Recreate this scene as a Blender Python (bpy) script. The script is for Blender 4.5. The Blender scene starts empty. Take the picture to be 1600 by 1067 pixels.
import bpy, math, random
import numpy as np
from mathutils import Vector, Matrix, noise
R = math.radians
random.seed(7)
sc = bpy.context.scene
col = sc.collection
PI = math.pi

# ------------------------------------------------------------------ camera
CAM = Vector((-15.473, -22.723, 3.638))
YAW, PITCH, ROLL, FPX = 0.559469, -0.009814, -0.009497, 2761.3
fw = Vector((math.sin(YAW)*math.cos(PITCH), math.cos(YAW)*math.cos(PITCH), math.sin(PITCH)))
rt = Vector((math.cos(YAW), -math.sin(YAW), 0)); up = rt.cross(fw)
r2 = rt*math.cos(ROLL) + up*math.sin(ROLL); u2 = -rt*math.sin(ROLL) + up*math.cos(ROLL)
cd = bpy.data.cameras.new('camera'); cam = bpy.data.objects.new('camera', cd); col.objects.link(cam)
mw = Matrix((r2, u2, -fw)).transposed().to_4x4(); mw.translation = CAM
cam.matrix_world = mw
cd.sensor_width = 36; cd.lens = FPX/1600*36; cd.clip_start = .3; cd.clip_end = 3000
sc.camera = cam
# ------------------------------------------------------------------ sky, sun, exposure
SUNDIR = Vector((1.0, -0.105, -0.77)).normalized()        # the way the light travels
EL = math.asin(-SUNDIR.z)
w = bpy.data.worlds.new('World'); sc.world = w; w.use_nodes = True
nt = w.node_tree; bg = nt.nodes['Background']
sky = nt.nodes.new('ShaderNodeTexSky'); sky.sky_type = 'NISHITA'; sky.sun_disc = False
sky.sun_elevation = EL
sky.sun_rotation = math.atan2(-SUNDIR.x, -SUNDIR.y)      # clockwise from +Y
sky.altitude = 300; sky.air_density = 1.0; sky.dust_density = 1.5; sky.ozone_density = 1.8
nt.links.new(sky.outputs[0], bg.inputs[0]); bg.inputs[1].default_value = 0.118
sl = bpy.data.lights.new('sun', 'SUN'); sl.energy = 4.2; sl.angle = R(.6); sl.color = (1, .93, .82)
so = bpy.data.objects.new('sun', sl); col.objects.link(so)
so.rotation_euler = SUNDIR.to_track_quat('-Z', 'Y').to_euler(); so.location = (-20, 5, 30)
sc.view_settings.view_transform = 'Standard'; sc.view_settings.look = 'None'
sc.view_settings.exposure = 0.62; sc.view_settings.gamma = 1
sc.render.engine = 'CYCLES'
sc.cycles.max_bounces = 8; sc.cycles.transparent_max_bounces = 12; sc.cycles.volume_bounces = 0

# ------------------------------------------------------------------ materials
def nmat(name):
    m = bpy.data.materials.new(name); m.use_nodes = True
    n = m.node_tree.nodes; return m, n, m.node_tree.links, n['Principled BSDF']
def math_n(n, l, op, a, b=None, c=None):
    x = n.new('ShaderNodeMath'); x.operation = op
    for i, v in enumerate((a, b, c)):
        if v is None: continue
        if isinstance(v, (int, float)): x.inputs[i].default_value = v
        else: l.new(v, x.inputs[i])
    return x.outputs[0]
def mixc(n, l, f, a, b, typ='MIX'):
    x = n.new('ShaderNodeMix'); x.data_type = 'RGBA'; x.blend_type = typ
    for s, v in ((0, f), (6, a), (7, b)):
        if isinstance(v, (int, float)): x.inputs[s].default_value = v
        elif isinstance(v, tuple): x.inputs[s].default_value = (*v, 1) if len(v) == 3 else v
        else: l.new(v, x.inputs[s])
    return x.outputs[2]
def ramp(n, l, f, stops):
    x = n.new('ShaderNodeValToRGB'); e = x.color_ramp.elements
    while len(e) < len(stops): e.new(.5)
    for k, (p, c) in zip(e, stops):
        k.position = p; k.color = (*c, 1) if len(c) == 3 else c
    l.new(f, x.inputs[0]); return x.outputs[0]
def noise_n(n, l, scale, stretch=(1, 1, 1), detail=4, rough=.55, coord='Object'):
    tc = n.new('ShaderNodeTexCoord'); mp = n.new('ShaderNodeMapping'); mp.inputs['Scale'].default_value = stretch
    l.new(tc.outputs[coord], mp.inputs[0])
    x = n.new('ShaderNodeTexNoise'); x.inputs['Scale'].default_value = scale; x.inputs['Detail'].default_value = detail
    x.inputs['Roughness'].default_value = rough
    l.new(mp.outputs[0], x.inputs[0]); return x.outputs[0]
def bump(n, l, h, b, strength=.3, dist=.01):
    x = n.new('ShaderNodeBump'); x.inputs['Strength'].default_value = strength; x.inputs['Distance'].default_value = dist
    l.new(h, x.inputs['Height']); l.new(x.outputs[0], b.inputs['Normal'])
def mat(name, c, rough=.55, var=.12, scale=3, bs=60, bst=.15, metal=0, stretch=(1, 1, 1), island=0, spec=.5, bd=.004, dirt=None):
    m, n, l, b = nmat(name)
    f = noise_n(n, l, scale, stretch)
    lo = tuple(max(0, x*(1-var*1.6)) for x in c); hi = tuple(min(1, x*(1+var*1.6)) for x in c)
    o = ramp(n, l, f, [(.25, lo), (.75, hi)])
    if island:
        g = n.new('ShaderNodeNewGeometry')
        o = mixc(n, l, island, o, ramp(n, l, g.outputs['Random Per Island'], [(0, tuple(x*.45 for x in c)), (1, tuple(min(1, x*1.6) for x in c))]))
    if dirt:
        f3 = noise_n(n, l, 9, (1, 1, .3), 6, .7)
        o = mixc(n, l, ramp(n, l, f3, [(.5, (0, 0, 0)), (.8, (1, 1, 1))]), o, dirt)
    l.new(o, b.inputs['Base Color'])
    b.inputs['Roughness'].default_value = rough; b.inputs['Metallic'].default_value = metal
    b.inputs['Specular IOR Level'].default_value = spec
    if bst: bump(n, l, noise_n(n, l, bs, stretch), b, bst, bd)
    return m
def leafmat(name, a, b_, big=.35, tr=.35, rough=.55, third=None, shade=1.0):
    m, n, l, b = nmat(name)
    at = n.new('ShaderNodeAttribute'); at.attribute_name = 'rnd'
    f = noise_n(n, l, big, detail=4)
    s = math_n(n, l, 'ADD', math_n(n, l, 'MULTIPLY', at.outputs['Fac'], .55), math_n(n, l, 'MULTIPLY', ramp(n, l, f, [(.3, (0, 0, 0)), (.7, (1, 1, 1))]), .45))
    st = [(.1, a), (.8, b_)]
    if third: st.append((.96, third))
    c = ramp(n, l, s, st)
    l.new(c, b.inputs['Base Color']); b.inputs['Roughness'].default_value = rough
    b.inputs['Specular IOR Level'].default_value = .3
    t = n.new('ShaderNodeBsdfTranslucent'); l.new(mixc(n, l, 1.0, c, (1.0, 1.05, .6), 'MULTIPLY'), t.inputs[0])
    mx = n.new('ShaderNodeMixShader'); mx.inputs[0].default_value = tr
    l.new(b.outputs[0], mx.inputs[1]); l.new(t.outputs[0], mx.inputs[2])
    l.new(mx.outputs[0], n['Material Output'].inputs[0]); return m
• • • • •
» **Exercise task**:
Go over the data above and copy every line that has the word "scene" in it.

» **Solution to this problem**:
Recreate this scene as a Blender Python (bpy) script. The script is for Blender 4.5. The Blender scene starts empty. Take the picture to be 1600 by 1067 pixels.
sc = bpy.context.scene